◆ Short exercise ◆
Present every line in which the string "Write" appears.

===== Entries =====

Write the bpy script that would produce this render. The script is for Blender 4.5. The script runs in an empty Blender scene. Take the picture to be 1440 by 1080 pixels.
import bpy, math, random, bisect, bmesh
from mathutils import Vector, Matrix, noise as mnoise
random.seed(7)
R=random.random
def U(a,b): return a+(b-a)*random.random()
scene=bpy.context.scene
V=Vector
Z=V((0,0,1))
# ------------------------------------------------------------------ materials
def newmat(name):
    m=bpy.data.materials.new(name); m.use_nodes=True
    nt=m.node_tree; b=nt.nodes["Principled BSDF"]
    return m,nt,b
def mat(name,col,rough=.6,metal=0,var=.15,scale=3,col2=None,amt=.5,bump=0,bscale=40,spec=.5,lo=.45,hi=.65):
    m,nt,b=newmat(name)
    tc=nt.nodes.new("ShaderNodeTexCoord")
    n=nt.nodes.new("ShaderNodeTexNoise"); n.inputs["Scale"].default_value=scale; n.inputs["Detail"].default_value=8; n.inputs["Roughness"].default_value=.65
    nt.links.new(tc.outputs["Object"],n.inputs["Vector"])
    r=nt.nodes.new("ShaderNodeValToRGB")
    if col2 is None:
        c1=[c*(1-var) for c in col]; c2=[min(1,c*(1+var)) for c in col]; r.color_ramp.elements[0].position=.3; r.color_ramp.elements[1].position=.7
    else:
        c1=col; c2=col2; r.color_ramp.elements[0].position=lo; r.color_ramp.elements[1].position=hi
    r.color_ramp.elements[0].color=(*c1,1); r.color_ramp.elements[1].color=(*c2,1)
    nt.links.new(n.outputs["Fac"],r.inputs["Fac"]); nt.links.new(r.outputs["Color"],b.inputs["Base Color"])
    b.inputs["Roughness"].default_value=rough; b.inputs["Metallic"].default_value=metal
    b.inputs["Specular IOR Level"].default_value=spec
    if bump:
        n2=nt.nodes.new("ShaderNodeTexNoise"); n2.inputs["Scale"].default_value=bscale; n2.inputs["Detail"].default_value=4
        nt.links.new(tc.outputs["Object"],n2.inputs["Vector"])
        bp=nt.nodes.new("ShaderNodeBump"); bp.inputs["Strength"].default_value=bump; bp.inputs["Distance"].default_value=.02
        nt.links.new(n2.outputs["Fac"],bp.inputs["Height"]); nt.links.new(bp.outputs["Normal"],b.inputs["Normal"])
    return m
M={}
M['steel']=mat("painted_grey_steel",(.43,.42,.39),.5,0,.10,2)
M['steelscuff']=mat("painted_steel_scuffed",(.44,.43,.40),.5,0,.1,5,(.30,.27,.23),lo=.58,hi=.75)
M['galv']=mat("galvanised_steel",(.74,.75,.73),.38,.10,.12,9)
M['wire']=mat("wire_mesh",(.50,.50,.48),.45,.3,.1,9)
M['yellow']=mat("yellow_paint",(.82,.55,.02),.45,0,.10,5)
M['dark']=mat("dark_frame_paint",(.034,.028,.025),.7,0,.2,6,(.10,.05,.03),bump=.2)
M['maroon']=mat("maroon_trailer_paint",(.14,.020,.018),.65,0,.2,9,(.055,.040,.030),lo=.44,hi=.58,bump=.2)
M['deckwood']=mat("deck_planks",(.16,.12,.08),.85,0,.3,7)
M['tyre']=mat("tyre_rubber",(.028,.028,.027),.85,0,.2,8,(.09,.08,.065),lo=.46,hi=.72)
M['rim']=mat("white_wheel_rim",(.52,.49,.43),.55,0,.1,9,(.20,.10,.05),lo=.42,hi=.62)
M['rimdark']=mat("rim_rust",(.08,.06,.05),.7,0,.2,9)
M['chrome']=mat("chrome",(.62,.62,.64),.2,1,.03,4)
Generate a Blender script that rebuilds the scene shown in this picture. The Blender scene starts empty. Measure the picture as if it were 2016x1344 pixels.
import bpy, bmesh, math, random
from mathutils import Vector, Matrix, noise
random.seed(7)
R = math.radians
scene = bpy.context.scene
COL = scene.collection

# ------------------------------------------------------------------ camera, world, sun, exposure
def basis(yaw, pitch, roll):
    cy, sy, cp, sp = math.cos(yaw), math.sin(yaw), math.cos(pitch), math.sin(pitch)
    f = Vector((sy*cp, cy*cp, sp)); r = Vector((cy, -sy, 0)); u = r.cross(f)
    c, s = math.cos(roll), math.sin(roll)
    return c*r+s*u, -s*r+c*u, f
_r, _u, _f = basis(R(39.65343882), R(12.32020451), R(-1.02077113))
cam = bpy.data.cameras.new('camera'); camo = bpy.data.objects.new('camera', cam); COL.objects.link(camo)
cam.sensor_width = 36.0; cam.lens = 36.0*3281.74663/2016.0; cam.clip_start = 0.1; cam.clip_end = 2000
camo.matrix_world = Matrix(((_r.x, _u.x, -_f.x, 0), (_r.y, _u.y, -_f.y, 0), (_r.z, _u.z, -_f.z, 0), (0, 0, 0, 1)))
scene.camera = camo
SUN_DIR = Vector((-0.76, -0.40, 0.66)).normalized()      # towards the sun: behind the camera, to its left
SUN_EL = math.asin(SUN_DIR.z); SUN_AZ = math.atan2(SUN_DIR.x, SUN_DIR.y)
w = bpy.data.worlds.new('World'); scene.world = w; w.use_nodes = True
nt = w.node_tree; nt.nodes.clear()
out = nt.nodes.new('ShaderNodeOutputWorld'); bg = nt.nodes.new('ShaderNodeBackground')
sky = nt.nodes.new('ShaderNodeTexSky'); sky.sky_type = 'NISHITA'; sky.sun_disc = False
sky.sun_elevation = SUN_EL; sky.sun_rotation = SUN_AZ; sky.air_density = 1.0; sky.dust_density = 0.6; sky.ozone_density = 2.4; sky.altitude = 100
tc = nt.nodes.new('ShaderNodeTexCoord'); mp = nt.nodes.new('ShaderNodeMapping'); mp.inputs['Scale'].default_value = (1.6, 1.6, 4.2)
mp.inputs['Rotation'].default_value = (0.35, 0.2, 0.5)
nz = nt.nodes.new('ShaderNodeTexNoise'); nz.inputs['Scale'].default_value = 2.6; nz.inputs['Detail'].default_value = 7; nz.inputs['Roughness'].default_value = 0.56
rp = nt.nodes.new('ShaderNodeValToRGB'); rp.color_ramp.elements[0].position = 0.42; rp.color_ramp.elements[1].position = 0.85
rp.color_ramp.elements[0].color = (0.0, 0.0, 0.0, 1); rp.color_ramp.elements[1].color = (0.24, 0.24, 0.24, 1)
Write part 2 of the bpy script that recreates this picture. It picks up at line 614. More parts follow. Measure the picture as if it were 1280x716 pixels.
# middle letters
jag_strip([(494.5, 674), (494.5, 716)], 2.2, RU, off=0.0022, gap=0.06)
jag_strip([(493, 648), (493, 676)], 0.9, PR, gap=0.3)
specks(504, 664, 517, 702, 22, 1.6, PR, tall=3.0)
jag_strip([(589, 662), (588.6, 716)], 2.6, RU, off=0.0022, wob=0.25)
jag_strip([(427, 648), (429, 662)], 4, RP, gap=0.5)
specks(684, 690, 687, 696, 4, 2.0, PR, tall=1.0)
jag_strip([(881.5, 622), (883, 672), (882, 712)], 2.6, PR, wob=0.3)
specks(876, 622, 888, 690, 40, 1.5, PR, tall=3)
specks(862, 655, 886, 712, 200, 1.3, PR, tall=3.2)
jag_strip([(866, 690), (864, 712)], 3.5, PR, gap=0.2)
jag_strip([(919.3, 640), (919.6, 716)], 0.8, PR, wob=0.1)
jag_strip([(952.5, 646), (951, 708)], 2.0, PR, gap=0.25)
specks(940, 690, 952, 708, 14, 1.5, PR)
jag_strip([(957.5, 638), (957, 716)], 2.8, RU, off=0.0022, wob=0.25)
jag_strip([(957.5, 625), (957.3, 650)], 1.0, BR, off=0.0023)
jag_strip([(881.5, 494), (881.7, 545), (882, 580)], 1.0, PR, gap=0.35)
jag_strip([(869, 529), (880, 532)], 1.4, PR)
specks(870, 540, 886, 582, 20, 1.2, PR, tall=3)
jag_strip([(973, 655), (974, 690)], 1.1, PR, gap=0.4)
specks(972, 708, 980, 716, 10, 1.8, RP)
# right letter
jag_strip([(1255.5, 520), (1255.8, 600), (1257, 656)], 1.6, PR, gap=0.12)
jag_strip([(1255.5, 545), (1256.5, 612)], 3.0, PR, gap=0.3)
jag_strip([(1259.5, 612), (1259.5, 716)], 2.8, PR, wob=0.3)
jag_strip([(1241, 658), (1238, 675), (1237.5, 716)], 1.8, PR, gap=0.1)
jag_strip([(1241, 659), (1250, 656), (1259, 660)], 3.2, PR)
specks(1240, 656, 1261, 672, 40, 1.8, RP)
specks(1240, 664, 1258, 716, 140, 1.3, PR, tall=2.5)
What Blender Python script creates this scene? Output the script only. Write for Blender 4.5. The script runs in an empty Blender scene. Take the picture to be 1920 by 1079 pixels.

=====

◆ Written solution ◆
Write the bpy script that would produce this render. The script is for Blender 4.5. The script runs in an empty Blender scene. Take the picture to be 1440 by 1080 pixels.
Write part 2 of the bpy script that recreates this picture. It picks up at line 614. More parts follow. Measure the picture as if it were 1280x716 pixels.
What Blender Python script creates this scene? Output the script only. Write for Blender 4.5. The script runs in an empty Blender scene. Take the picture to be 1920 by 1079 pixels.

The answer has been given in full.